The genie is out of the bottle. A few weeks ago, Anthony Lane used the word fucking in a New Yorker movie review, to express his exasperation with George Lucas. In the June 13-20 issue of the same magazine, David Sedaris describes his hostile neighbor on an airplane as directing the air nozzle above her head in his direction, as "a final fuck-you before settling down for her nap". The May 26 issue of Nature printed a fictional comment on a hypothetical presidential statement about bird flu preparedness: "Ready, my ass." And according to the Fort Worth Star-Telegram
Texas Gov. Rick Perry was cringing Tuesday after he was captured on a news video a day earlier using street slang for a common vulgarity at the end of an interview with a Houston TV reporter.
"Adios, mofo," the governor said into a live microphone and video camera after being interviewed at an Austin studio via satellite by Ted Oberg of KTRK-TV. The station aired the clip, which was taped Monday afternoon, during its newscasts Tuesday and included the fact that Perry called later to apologize.
For those foreign readers whose command of American slang is incomplete, mofo is a conventional orthographic representation for a slurred fast-speech rendition of "motherfucker". The first two citations in the OED are
1967 H. S. THOMPSON Hell's Angels 33 The ‘Mofo’ club from San Francisco.
1970 R. D. ABRAHAMS Positively Black vi. 154 Soul is walkin' down the street in a way that says, ‘This is me, muh-fuh!’
At least, mofo started out that way -- I think it's now taken on its own spelling pronunciation, in the style of tsk and phooey and other such orthographic expedients.
Anyhow, given all of this, I'm slightly surprised that Language Hat was "greatly amused" that Geoff Nunberg "slipped one past whoever monitors Fresh Air for decency" in his commentary yesterday:
Unless you're one of those freaks of nature who can soak this stuff up effortlessly, most of what you've got left of the poems you've learned is only snips and snatches—"My heart aches, and a something something pains my sense"; "I will arise and go now, and go to whatchamacallit"; "Ta tum ta tum, your mum and dad/They may not mean to but they do."
As Hat points out
That last quote is the opening of perhaps the best-known English poem of the last few decades, Philip Larkin's "This Be The Verse"; I can't imagine that anybody who's once heard or read the line "They fuck you up, your mum and dad" could possibly half-remember it as "Ta tum ta tum, your mum and dad."
True for the poetry and memory, but the FCC has no regulations against on-air quotations whose (unread) context includes forbidden words.
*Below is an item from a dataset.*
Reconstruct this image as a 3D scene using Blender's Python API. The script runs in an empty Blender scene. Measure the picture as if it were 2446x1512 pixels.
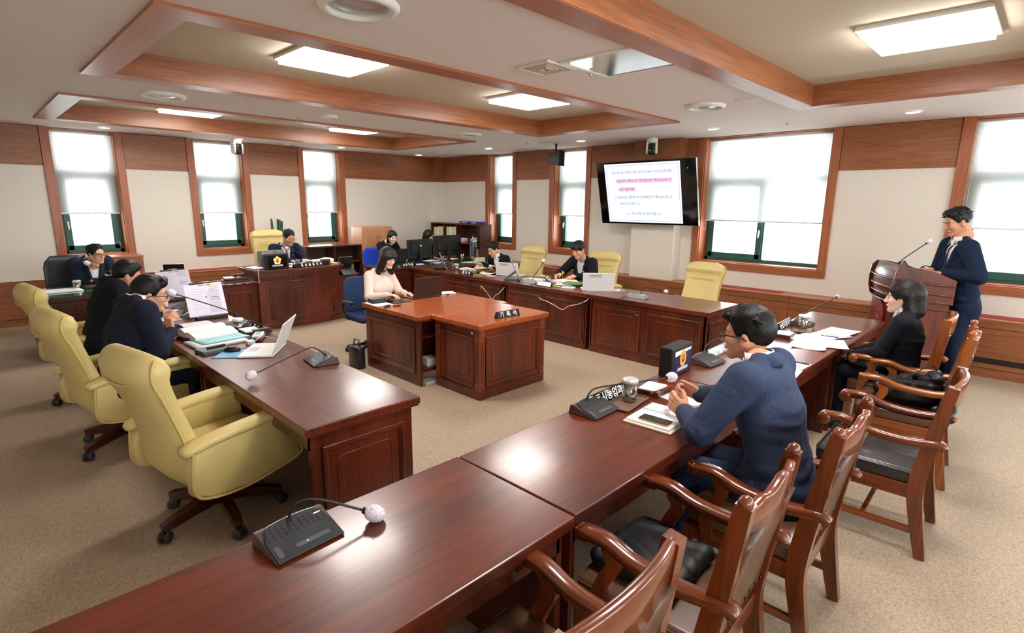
import bpy, bmesh, math, random
import numpy as np
from mathutils import Vector, Matrix, Euler
SC = bpy.context.scene
COL = SC.collection
PI = math.pi
rad = math.radians
# ------------------------------------------------------------------ camera
cd = bpy.data.cameras.new('camera'); cam = bpy.data.objects.new('camera', cd); COL.objects.link(cam); SC.camera = cam
_f, _yaw, _pit, _rol = 1294.6, .7779, .2062, -.0113
cd.sensor_width = 36; cd.sensor_fit = 'HORIZONTAL'; cd.lens = 36 * _f / 2446; cd.clip_start = .02; cd.clip_end = 200
_fw = Vector((math.cos(_pit) * math.cos(_yaw), math.cos(_pit) * math.sin(_yaw), -math.sin(_pit)))
_rt = Vector((math.sin(_yaw), -math.cos(_yaw), 0)); _dn = _fw.cross(_rt)
_r2 = math.cos(_rol) * _rt + math.sin(_rol) * _dn; _d2 = -math.sin(_rol) * _rt + math.cos(_rol) * _dn
_m = Matrix((_r2, -_d2, -_fw)).transposed().to_4x4(); _m.translation = (0, 0, 1.88)
cam.matrix_world = _m
# ------------------------------------------------------------------ colour management, world
SC.view_settings.view_transform = 'Standard'; SC.view_settings.look = 'None'
SC.view_settings.gamma = 1; SC.view_settings.use_curve_mapping = False
SC.view_settings.exposure = 1.12
SC.cycles.max_bounces = 8; SC.cycles.diffuse_bounces = 4; SC.cycles.glossy_bounces = 4
SC.cycles.transmission_bounces = 6; SC.cycles.transparent_max_bounces = 12; SC.cycles.caustics_reflective = False
SC.cycles.caustics_refractive = False; SC.cycles.sample_clamp_indirect = 6; SC.cycles.use_denoising = True
W = bpy.data.worlds.new('overcast_sky'); SC.world = W; W.use_nodes = True
_bg = W.node_tree.nodes['Background']
_bg.inputs[0].default_value = (.97, .99, 1, 1); _bg.inputs[1].default_value = 5.0
# every lamp of the room: six ceiling panels over the desks (the fixtures that carry them are built below)
# the rear half of the room behind the camera is lit through added windows
PANEL_SPOTS = [(2.46, 4.60), (4.92, 4.60), (2.46, 8.50), (4.92, 8.50), (2.46, .80), (4.88, .82)]
PANEL_Z = 3.03
PANEL_STRENGTH = 16.0
DOWN_STRENGTH = 14.0
DOWNLIGHTS = [(1.72, 10.17), (3.61, 10.19), (5.47, 10.11), (7.44, 10.29), (7.38, 7.95), (7.47, 5.8), (7.43, 3.52), (7.50, 1.29)]
# ------------------------------------------------------------------ helpers
def props(o, label=None, cat=None, group=None, kind=None):
    if label: o['label'] = label
    if cat: o['category'] = cat
    if group: o['group'] = group
    if kind: o['kind'] = kind
    return o
def thing(name, label, cat, loc=(0, 0, 0), rz=0, group=None, kind=None):
    o = bpy.data.objects.new(name, None); COL.objects.link(o); o.empty_display_size = .1
    o.location = loc; o.rotation_euler = (0, 0, rz)
    return props(o, label, cat, group, kind)
def link(name, me, mats, parent=None, smooth=None):
    o = bpy.data.objects.new(name, me); COL.objects.link(o)
    for m in (mats if isinstance(mats, (list, tuple)) else [mats]): me.materials.append(m)
    if parent is not None: o.parent = parent
    return o
class MB:
    """collects shapes in one bmesh and links them as ONE mesh object"""
    def __init__(s): s.b = bmesh.new(); s.mi = 0
    def _merge(s, t, M=None, smooth=False):
        if M is not None: t.transform(M)
        for f in t.faces: f.material_index = s.mi; f.smooth = smooth
        me = bpy.data.meshes.new('_'); t.to_mesh(me); t.free(); s.b.from_mesh(me); bpy.data.meshes.remove(me)
        return s
    def box(s, x0, x1, y0, y1, z0, z1, bev=0, M=None, seg=2):
        t = bmesh.new(); bmesh.ops.create_cube(t, size=1)
        t.transform(Matrix.Translation(((x0 + x1) / 2, (y0 + y1) / 2, (z0 + z1) / 2)) @ Matrix.Diagonal((abs(x1 - x0), abs(y1 - y0), abs(z1 - z0), 1)))
        if bev:
            bmesh.ops.bevel(t, geom=t.edges[:], offset=min(bev, .49 * min(abs(x1 - x0), abs(y1 - y0), abs(z1 - z0))), segments=seg, profile=.5, affect='EDGES')
        return s._merge(t, M, smooth=bev > 0.012)
    def prism(s, pts, d0, d1, axis='z', bev=0, M=None, smooth=False, seg=2):
        """polygon (a,b) extruded along axis: z->(a,b,d) y->(a,d,b) x->(d,a,b)"""
        t = bmesh.new(); f = {'z': lambda a, b, d: (a, b, d), 'y': lambda a, b, d: (a, d, b), 'x': lambda a, b, d: (d, a, b)}[axis]
        v0 = [t.verts.new(f(a, b, d0)) for a, b in pts]; v1 = [t.verts.new(f(a, b, d1)) for a, b in pts]; n = len(pts)
        c0 = t.faces.new(v0); c1 = t.faces.new(v1[::-1])
        for i in range(n): t.faces.new((v0[i], v1[i], v1[(i + 1) % n], v0[(i + 1) % n]))
        bmesh.ops.recalc_face_normals(t, faces=t.faces[:])
        if bev:
            ed = [e for e in t.edges if c0 in e.link_faces or c1 in e.link_faces] if n > 5 else t.edges[:]
            bmesh.ops.bevel(t, geom=ed, offset=bev, segments=seg, profile=.5, affect='EDGES')
        return s._merge(t, M, smooth)
    def cyl(s, c, r, z0, z1, r2=None, n=24, M=None, bev=0, smooth=True):
        r2 = r if r2 is None else r2
        return s.lathe([(0, z0), (r, z0), (r2, z1), (0, z1)] if not bev else
                       [(0, z0), (r - bev, z0), (r, z0 + bev), (r2, z1 - bev), (r2 - bev, z1), (0, z1)], c, n, M, smooth)
    def lathe(s, prof, c=(0, 0), n=24, M=None, smooth=True):
        t = bmesh.new(); rings = []
        for r, z in prof:
            if r < 1e-6: rings.append([t.verts.new((c[0], c[1], z))])
            else: rings.append([t.verts.new((c[0] + r * math.cos(2 * PI * i / n), c[1] + r * math.sin(2 * PI * i / n), z)) for i in range(n)])
        for a, b in zip(rings, rings[1:]):
            for i in range(n):
                j = (i + 1) % n
                if len(a) == 1 and len(b) > 1: t.faces.new((a[0], b[i], b[j]))
                elif len(b) == 1 and len(a) > 1: t.faces.new((a[i], b[0], a[j]))
                elif len(a) > 1: t.faces.new((a[i], b[i], b[j], a[j]))
        bmesh.ops.recalc_face_normals(t, faces=t.faces[:])
        s._merge(t, M, smooth)
        return s
    def tube(s, pts, r, n=10, M=None, closed=False, flat=1.0, up=None):
        """swept round (or flattened) bar through pts; r may be a list"""
        P = [Vector(p) for p in pts]; m = len(P); R = r if isinstance(r, (list, tuple)) else [r] * m
        t = bmesh.new(); rings = []; u = None
        for i in range(m):
            a = P[(i - 1) % m] if (closed or i) else P[0]; b = P[(i + 1) % m] if (closed or i < m - 1) else P[-1]
            d = (b - a).normalized() if (b - a).length > 1e-9 else Vector((0, 0, 1))
            if up is not None: u = Vector(up)
            elif u is None: u = Vector((0, 0, 1)) if abs(d.z) < .9 else Vector((1, 0, 0))
            u = (u - d * u.dot(d)); u = u.normalized() if u.length > 1e-6 else d.orthogonal().normalized(); w = d.cross(u)
            rings.append([t.verts.new(P[i] + R[i] * (math.cos(2 * PI * k / n) * w + flat * math.sin(2 * PI * k / n) * u)) for k in range(n)])
        rg = range(m) if closed else range(m - 1)
        for i in rg:
            A, B = rings[i], rings[(i + 1) % m]
            for k in range(n): t.faces.new((A[k], A[(k + 1) % n], B[(k + 1) % n], B[k]))
        if not closed: t.faces.new(rings[0][::-1]); t.faces.new(rings[-1])
        return s._merge(t, M, True)
    def loft(s, rings, M=None, smooth=True, cap=True, closed_v=True):
        t = bmesh.new(); V = [[t.verts.new(p) for p in r] for r in rings]; n = len(V[0])
        for A, B in zip(V, V[1:]):
            for k in range(n if closed_v else n - 1): t.faces.new((A[k], A[(k + 1) % n], B[(k + 1) % n], B[k]))
        if cap and closed_v: t.faces.new(V[0][::-1]); t.faces.new(V[-1])
        bmesh.ops.recalc_face_normals(t, faces=t.faces[:])
        return s._merge(t, M, smooth)
    def sweep(s, pts, sec, M=None, up=(0, 0, 1), smooth=True):
        """section sec [(side, up)] swept along pts; sec may be a list of sections"""
        P = [Vector(p) for p in pts]; rings = []
        for i, p in enumerate(P):
            d = (P[min(i + 1, len(P) - 1)] - P[max(i - 1, 0)]).normalized(); u = Vector(up); u = (u - d * u.dot(d)).normalized(); w = d.cross(u)
            sc = sec[i] if isinstance(sec[0][0], (list, tuple)) else sec
            rings.append([p + a * w + b * u for a, b in sc])
        return s.loft(rings, M, smooth)
    def quad(s, a, b, c, d, M=None):
        t = bmesh.new(); t.faces.new([t.verts.new(p) for p in (a, b, c, d)]); return s._merge(t, M)
    def ellip(s, c, r, M=None, n=16, m=10):
        t = bmesh.new(); bmesh.ops.create_uvsphere(t, u_segments=n, v_segments=m, radius=1)
        t.transform(Matrix.Translation(c) @ Matrix.Diagonal((r[0], r[1], r[2], 1))); return s._merge(t, M, True)
    def build(s, name, mats, parent=None):
        me = bpy.data.meshes.new(name); s.b.to_mesh(me); s.b.free()
        return link(name, me, mats, parent)
def rrect(w, h, r, n=4):
    out = []
    for cx, cy, a0 in ((w / 2 - r, h / 2 - r, 0), (-w / 2 + r, h / 2 - r, 90), (-w / 2 + r, -h / 2 + r, 180), (w / 2 - r, -h / 2 + r, 270)):
        for i in range(n + 1): a = rad(a0 + 90 * i / n); out.append((cx + r * math.cos(a), cy + r * math.sin(a)))
    return out
def catmull(pts, k=6, closed=False):
    P = [Vector(p) for p in pts]; out = []; n = len(P)
    for i in range(n if closed else n - 1):
        p0 = P[(i - 1) % n] if (closed or i) else P[0]; p1 = P[i]; p2 = P[(i + 1) % n]; p3 = P[(i + 2) % n] if (closed or i < n - 2) else P[-1]
        for j in range(k):
            t = j / k
            out.append(.5 * ((2 * p1) + (-p0 + p2) * t + (2 * p0 - 5 * p1 + 4 * p2 - p3) * t * t + (-p0 + 3 * p1 - 3 * p2 + p3) * t ** 3))
    if not closed: out.append(P[-1].copy())
    return out
def TR(x=0, y=0, z=0, rx=0, ry=0, rz=0): return Matrix.Translation((x, y, z)) @ Euler((rx, ry, rz)).to_matrix().to_4x4()
def basis(o, X, Y, Z):
    m = Matrix((X, Y, Z)).transposed().to_4x4(); m.translation = o; return m
def frame_ring(mb, u0, u1, v0, v1, w, t, M, bev=.004):
    """four bars of width w, proud by t, on plane n=0 of M (u,v,n)"""
    mb.box(u0, u1, v1 - w, v1, 0, t, bev, M); mb.box(u0, u1, v0, v0 + w, 0, t, bev, M)
    mb.box(u0, u0 + w, v0 + w * .5, v1 - w * .5, 0, t * .98, bev, M); mb.box(u1 - w, u1, v0 + w * .5, v1 - w * .5, 0, t * .98, bev, M)
def panel(mb, u0, u1, v0, v1, M, line=True, deep=.016):
    """raised-and-fielded panel: outer moulding, inner step, thin notched line"""
    frame_ring(mb, u0, u1, v0, v1, .026, deep, M, .006)
    frame_ring(mb, u0 + .022, u1 - .022, v0 + .022, v1 - .022, .012, deep * .5, M, .003)
    if line and u1 - u0 > .25:
        d = .085; a, b, c, e = u0 + d, u1 - d, v0 + d, v1 - d; k = .03
        P = [(a + k, e), (b - k, e), (b - k * .3, e - k * .3), (b, e - k), (b, c + k), (b - k * .3, c + k * .3), (b - k, c), (a + k, c), (a + k * .3, c + k * .3), (a, c + k), (a, e - k), (a + k * .3, e - k * .3)]
        mb.tube([M @ Vector((p[0], p[1], .001)) for p in P], .0035, 5, closed=True)
def text(name, body, size, mat, parent, M, align='CENTER', ext=.0006, sx=1.0, bold=0.0):
    c = bpy.data.curves.new(name, 'FONT'); c.body = body; c.size = size; c.align_x = align; c.align_y = 'CENTER'; c.extrude = ext; c.offset = bold
    c.resolution_u = 3
    tmp = bpy.data.objects.new(name, c); COL.objects.link(tmp); DG = bpy.context.evaluated_depsgraph_get(); DG.update()
    me = bpy.data.meshes.new_from_object(tmp.evaluated_get(DG)); bpy.data.objects.remove(tmp); bpy.data.curves.remove(c); me.materials.clear(); me.materials.append(mat)
    o = bpy.data.objects.new(name, me); COL.objects.link(o); o.parent = parent
    o.matrix_local = M @ Matrix.Diagonal((sx, 1, 1, 1)); return o
def copy_tree(o, parent=None):
    c = o.copy(); COL.objects.link(c); c.parent = parent
    for ch in o.children: copy_tree(ch, c)
    return c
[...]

Nor is it forbidden to evoke that context with metrical placeholders like "ta tum ta tum". After all, this is more indirect than bleeping taboo words is.
Anyhow, I wonder whether the FCC will fine KTRK-TV $500,000 for each airing of Gov. Perry's valediction, as the law apparently calls on them to do:
(link) ...the term 'profane', used with respect to language, includes the words `shit', `piss', `fuck', `cunt', `asshole', and the phrases `cock sucker', `mother fucker', and `ass hole', compound use (including hyphenated compounds) of such words and phrases with each other or with other words or phrases, and other grammatical forms of such words and phrases (including verb, adjective, gerund, participle, and infinitive forms).'
If so, I wonder whether the station will send the governor the bill. This would be the next logical step in what Stuart Benjamin called the FCC's "fucking brilliant regulatory strategy".